### EXERCISE INSTRUCTIONS
How many of the lines below include "from"? Give the number and no other words.

### DATASET EXCERPT
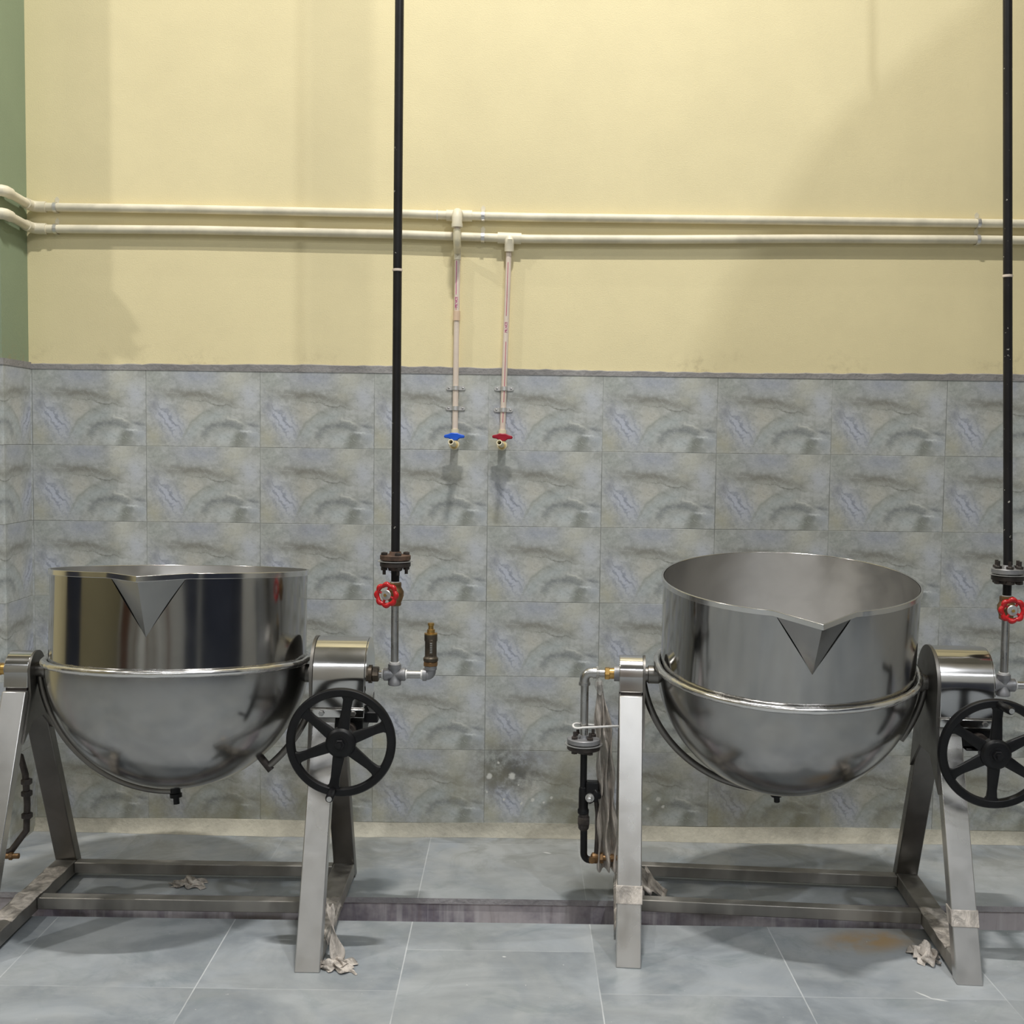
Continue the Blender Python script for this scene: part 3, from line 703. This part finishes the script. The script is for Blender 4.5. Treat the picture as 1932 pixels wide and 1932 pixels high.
# ---------------------------------------------------------------- condensate outlets on the left side of each kettle
def condensate(loc, rz, label, peek=False):
    K = empty('condensate_pipe', loc, rz, label=label, cat='pipe')
    X = -.655
    mb = MB(); hexnut(mb, (-.572, 0, PZ), (-1, 0, 0), .0215, .017); mb.cyl((-.556, 0, PZ), (-.573, 0, PZ), .0185)
    mb.build('brass_union', 'brass', K)
    MB().lathe([(.026, 0), (.026, .017)], (-.541, 0, PZ), (-1, 0, 0), 24).build('collar', 'cast', K)
    MB().cyl((-.589, 0, PZ), (-.625, 0, PZ), .0125).build('nipple', 'galv', K)
    mb = MB().tube([(-.622, 0, PZ), (-.634, 0, PZ)]+[(-.634-.022*math.sin(R_(a)), 0, PZ-.022+.022*math.cos(R_(a))) for a in range(0, 91, 15)]+[(-.656, 0, PZ-.034)], .0165, 20)
    mb.lathe([(.0185, 0), (.0195, .012)], (-.616, 0, PZ), (-1, 0, 0), 22); mb.lathe([(.0195, 0), (.0195, .010)], (-.656, 0, PZ-.032), (0, 0, -1), 22)
    mb.build('elbow_fitting', 'galv', K)
    MB().cyl((X, 0, PZ-.04), (X, 0, .585), .0135).build('drop_pipe', 'galv', K)
    flange(None, 'flange', .578, K, ('cast', 'blackrust', 'blackrust'), 4, True, X, 0., .056, 35.)
    MB().cyl((X+.001, 0, .555), (X+.001, 0, .43), .0115).build('black_pipe', 'black', K)
    # Y strainer body with slanting cap and plug
    mb = MB().lathe([(.013, 0), (.016, .012), (.016, .075), (.019, .08), (.019, .095)], (X+.002, 0, .435), (0, 0, -1), 16)
    mb.lathe([(.015, 0), (.020, .035), (.023, .04), (.023, .052)], (X+.014, .0, .385), (.75, 0, .66), 14)
    mb.box(X+.010, X+.052, -.016, .020, .385, .452)
    mb.build('strainer_body', 'black', K, bevel=.004)
    MB().lathe([(.015, 0), (.015, .008), (.0095, .010), (.0095, .024), (.006, .027)], (X+.024, -.014, .402), (-.1, -1, -.1), 16).build('strainer_plug', 'alu', K)
    mb = MB(); mb.cyl((X+.004, 0, .345), (X+.004, 0, .327), .0165); hexnut(mb, (X+.004, 0, .330), (0, 0, -1), .0225, .026); mb.lathe([(.019, 0), (.018, .012), (.0125, .02)], (X+.004, 0, .304), (0, 0, -1), 18)
    mb.build('pipe_union', 'blackrust', K)
    mb = MB().tube([(X+.005, 0, .29), (X+.006, 0, .215)]+[(X+.006+.020*(1-math.cos(R_(a))), 0, .205-.022*math.sin(R_(a))) for a in range(0, 91, 18)]+[(X+.040, 0, .183)], .0118, 16)
    mb.build('outlet_pipe', 'black', K)
    MB().tube([(X+.045, 0, .385), (X+.050, 0, .345), (X+.052, 0, .31), (X+.050, 0, .25), (X+.048, 0, .20)], .0078, 12).build('bypass_pipe', 'blackrust', K)
    mb = MB().lathe([(.011, 0), (.018, .006), (.019, .018), (.014, .026)], (X+.030, 0, .190), (1, 0, .05), 18)
    hexnut(mb, (X+.058, 0, .191), (1, 0, .03), .018, .014); mb.cyl((X+.070, 0, .192), (X+.128, 0, .194), .009); hexnut(mb, (X+.096, 0, .193), (1, 0, 0), .013, .012)
    mb.cyl((X+.034, .0, .188), (X+.034, -.022, .188), .010)
    mb.build('brass_valve', 'bronze', K)
    if peek:   # second drop behind the leg
        m = MB().tube([(-.655, .03, .56), (-.60, .03, .55), (-.53, .03, .52), (-.515, .03, .46), (-.510, .03, .36), (-.514, .03, .27), (-.56, .02, .205), (-.60, .0, .19)], .011, 12)
        for z_ in (.445, .405, .33): hexnut(m, (-.511, .03, z_), (0, 0, -1), .018, .018)
        m.build('bypass_pipe', 'blackrust', K)
    return K
condensate((2.354, -.80, 0), R_(-4.5), 'upright pipe with bolted flange and black strainer standing left of the right kettle')
condensate((.358, -.82, 0), 0., 'brass and black drain piping at left image edge beside the left kettle', True)

# hanging film, cable tie and crumpled film scraps
def sheet(name, fn, nu, nv, mat, label, cat='film', parent=None):
    vs = [fn(i/nu, j/nv) for j in range(nv+1) for i in range(nu+1)]
    fs = [(j*(nu+1)+i, j*(nu+1)+i+1, (j+1)*(nu+1)+i+1, (j+1)*(nu+1)+i) for j in range(nv) for i in range(nu)]
    o = MB().addm(vs, fs).build(name, mat, parent, smooth=60)
    m = o.modifiers.new('solid', 'SOLIDIFY'); m.thickness = .0006
    if label: tag(o, label, cat)
    return o
random.seed(3)
def hang(u, v):     # v 0 top .. 1 bottom; pinched at the knot
    z = .79-.64*v; wd = .008+.024*min(1, v*2.2)+.006*math.sin(v*9); x = 1.748+.048*v+.006*math.sin(v*4.5)
    a = (u-.5)*2
    return (x+wd*a+.004*math.sin(v*23+u*9), -.752+.020*math.sin(u*17+v*3)*(0.3+v)+.004*math.sin(v*31), z)
sheet('hanging_film', hang, 26, 50, 'filmd', 'long strip of dusty plastic film hanging behind the flanged pipe, left of bright leg')
o = MB(); o.torus((1.743, -.751, .821), (1, 0, 0), .0165, .005, 24, 8); o.lathe([(.004, 0), (.013, .012), (.016, .028), (.010, .045), (.003, .058)], (1.746, -.758, .805), (.1, -.1, -1), 12)
tag(o.build('film_knot', 'film'), 'whitish knot of plastic tied round the elbow pipe near brass nut', 'film')
pts = []
for i in range(33):
    a = 2*math.pi*i/32; sx = .0115 if math.cos(a) < 0 else 1
    x = 1.694+(.030*math.cos(a) if math.cos(a) < 0 else .125*math.cos(a)**.8 if math.cos(a) > 0 else 0); pts.append((x, -.752+.022*math.sin(a), .640-.004*math.sin(a*2)))
tag(MB().tube(pts, .0035, 8, cap=False).build('tie_strap', 'tape'), 'pale flat strap tying the flanged pipe to the bright leg', 'strap')

def crumple(name, c, sx, sy, h, seed, mat, label, lean=(0, 0)):
    rnd = random.Random(seed); ph = [rnd.uniform(0, 6.28) for _ in range(8)]
    def fn(u, v):
        a, b = u*2-1, v*2-1; r = math.sqrt(a*a+b*b)
        e = max(0, 1-r*.75)
        z = h*e*(.55+.45*abs(math.sin(5*a+ph[0])*math.cos(4*b+ph[1]))+.25*math.sin(11*a+7*b+ph[2]))
        k = 1-.18*math.sin(3*math.atan2(b, a)+ph[3])
        return (c[0]+sx*a*k+lean[0]*z+.010*math.sin(9*b+ph[4]), c[1]+sy*b*k+lean[1]*z+.010*math.sin(8*a+ph[5]), c[2]+.0015+max(0, z))
    return sheet(name, fn, 26, 26, mat, label)
crumple('film_scrap', (.945, -1.175, 0), .052, .040, .028, 1, 'filmd', 'small crumpled film scrap on the floor at foot of left kettle front leg')
crumple('film_scrap', (1.955, -.585, 0), .055, .055, .13, 2, 'filmd', 'tall crumpled film heap behind the bright leg of the right kettle', (-.5, .3))
crumple('film_scrap', (2.755, -1.06, 0), .035, .05, .05, 3, 'filmd', 'torn film scrap on floor inside the right kettle front right foot')
crumple('film_scrap', (.32, -.56, 0), .055, .035, .03, 4, 'filmd', 'small film scrap on the floor in the shadow under the left kettle')
def tw(u, v):   # twisted tail hanging from the left kettle's leg
    z = .155*(1-v)+.012; w_ = .012+.012*v
    return (.912+.035*v+w_*(u-.5)*2*math.cos(v*4), -1.12-.045*v+w_*(u-.5)*math.sin(v*5), z+.006*math.sin(u*9+v*8))
sheet('film_strip', tw, 10, 24, 'filmd', 'twisted film strip hanging at the foot of the left kettle, above small scrap')
# dusty film left on the rails
def rail_film(K, x0, x1, y0, y1, seed):
    rnd = random.Random(seed); p = rnd.uniform(0, 6)
    def fn(u, v):
        x = x0+(x1-x0)*u; y = y0+(y1-y0)*v+.008*math.sin(u*9+p); d = max(0, (u-.86)/.14)
        return (x-.0*d, y, .0625+.002*math.sin(v*21+p)-.035*d*(.6+.4*math.sin(v*13+p)))
    return sheet('rail_film', fn, 16, 20, 'filmd', None, parent=K)
for K, s in ((kL, 1), (kR, 2)):
    rail_film(K, .460, .546, -.28, .02, s)
    rail_film(K, -.460, -.546, -.20, .25, s+5)

# ---------------------------------------------------------------- wall pipes
def pline(pts, n=12):
    out = []
    for (a, b) in zip(pts[:-1], pts[1:]):
        for i in range(n): out.append(tuple(a[k]+(b[k]-a[k])*i/n for k in range(3)))
    return out+[pts[-1]]
PYW = -.0195
def wall_pipe(zs, label, front_z):
    e = empty('water_pipe', (0, 0, 0), label=label, cat='pipe', group=None)
    YC = CY-.030; XC = CX+.030
    run = [(XC+.03, PYW, zs[0])]+[(x, PYW, z) for x, z in zs[1]]
    MB().tube(run, .0165, 18).build('pipe_run', 'cpvc', e)
    # elbow into the side of the jutting wall, along it, round its edge
    MB().tube([(XC+.055, PYW, zs[0]), (XC+.020, PYW, zs[0]+.001), (XC+.004, PYW-.008, zs[0]+.002), (XC-.002, PYW-.022, zs[0]+.003), (XC-.002, PYW-.055, zs[0]+.004)], .021, 18).build('elbow_fitting', 'cpvc', e)
    MB().tube([(XC-.002, PYW-.05, zs[0]+.004), (XC-.002, YC+.05, zs[0]+.010)], .0165, 18).build('pipe_return', 'cpvc', e)
    MB().tube([(XC-.002, YC+.055, zs[0]+.010), (XC-.002, YC+.018, zs[0]+.011), (XC-.010, YC+.004, zs[0]+.011), (XC-.028, YC, zs[0]+.011), (XC-.06, YC, zs[0]+.011)], .021, 18).build('elbow_fitting', 'cpvc', e)
    MB().tube([(XC-.055, YC, zs[0]+.011), (CXL, YC, zs[0]+.012)], .0165, 18).build('pipe_front', 'cpvc', e)
    return e
up = wall_pipe((2.474, [(.2, 2.472), (.98, 2.465), (1.225, 2.460), (1.5, 2.457), (2.4, 2.457), (3.2, 2.455), (4.4, 2.455), (X1, 2.455)]), 'upper cream pipe running along the yellow wall', 0)
lo = wall_pipe((2.390, [(.2, 2.393), (.98, 2.386), (1.225, 2.380), (1.5, 2.374), (2.0, 2.378), (2.6, 2.388), (3.2, 2.392), (4.4, 2.392), (X1, 2.392)]), 'lower cream pipe running along the yellow wall', 0)
MB().cyl((1.178, PYW, 2.4605), (1.278, PYW, 2.4595), .0215).build('tee_fitting', 'cpvc', up)
MB().lathe([(.0195, 0), (.0195, .003)], (1.141, PYW, 2.4613), (1, 0, 0), 18).build('glue_ring', 'white', up)
MB().cyl((1.378, PYW, 2.377), (1.470, PYW, 2.3745), .0215).build('tee_fitting', 'cpvc', lo)
# strap clamps on the two runs
def run_clamp(x, z, label, r=.0178):
    prof = [(r*math.cos(R_(a)), r*math.sin(R_(a))) for a in range(-95, 96, 10)]
    vs = []; n = len(prof)
    for xx in (x-.0065, x+.0065):
        vs += [(xx, PYW-p[0], z+p[1]) for p in prof]+[(xx, PYW-p[0]*1.1, z+p[1]*1.1) for p in prof]
    fs = []
    for i in range(n-1):
        fs += [(i, i+1, 2*n+i+1, 2*n+i), (n+i, 3*n+i, 3*n+i+1, n+i+1), (i, n+i, n+i+1, i+1), (2*n+i, 2*n+i+1, 3*n+i+1, 3*n+i)]
    mb = MB().addm(vs, fs)
    mb.box(x-.0065, x+.0065, PYW, -.0005, z+r, z+r+.0015); mb.box(x-.0065, x+.0065, PYW, -.0005, z-r-.0015, z-r)
    e = mb.build('pipe_clamp', 'clamp'); tag(e, label, 'clamp')
    mb = MB().prism([(x-.0065, z+r), (x+.0065, z+r), (x+.009, z+r+.018), (x, z+r+.028), (x-.009, z+r+.018)], 'y', -.002, -.0004)
    mb.build('fixing_tab', 'cpvc', e)
    return e
def zat(tbl, x):
    for (a, za), (b, zb) in zip(tbl[:-1], tbl[1:]):
        if a <= x <= b: return za+(zb-za)*(x-a)/(b-a)
UZ = [(-.5, 2.474), (.2, 2.472), (.98, 2.465), (1.225, 2.460), (1.5, 2.457), (2.4, 2.457), (3.2, 2.455), (6, 2.455)]
LZ = [(-.5, 2.390), (.2, 2.393), (.98, 2.386), (1.225, 2.380), (1.5, 2.374), (2.0, 2.378), (2.6, 2.388), (3.2, 2.392), (6, 2.392)]
for x, w_ in ((-.345, 'beside the green corner'), (1.320, 'right of the drop pipe tee'), (3.242, 'near the right black pipe')):
    run_clamp(x, zat(UZ, x), 'grey strap clamp on the upper wall pipe '+w_)
    run_clamp(x, zat(LZ, x), 'grey strap clamp on the lower wall pipe '+w_)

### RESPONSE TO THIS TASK
2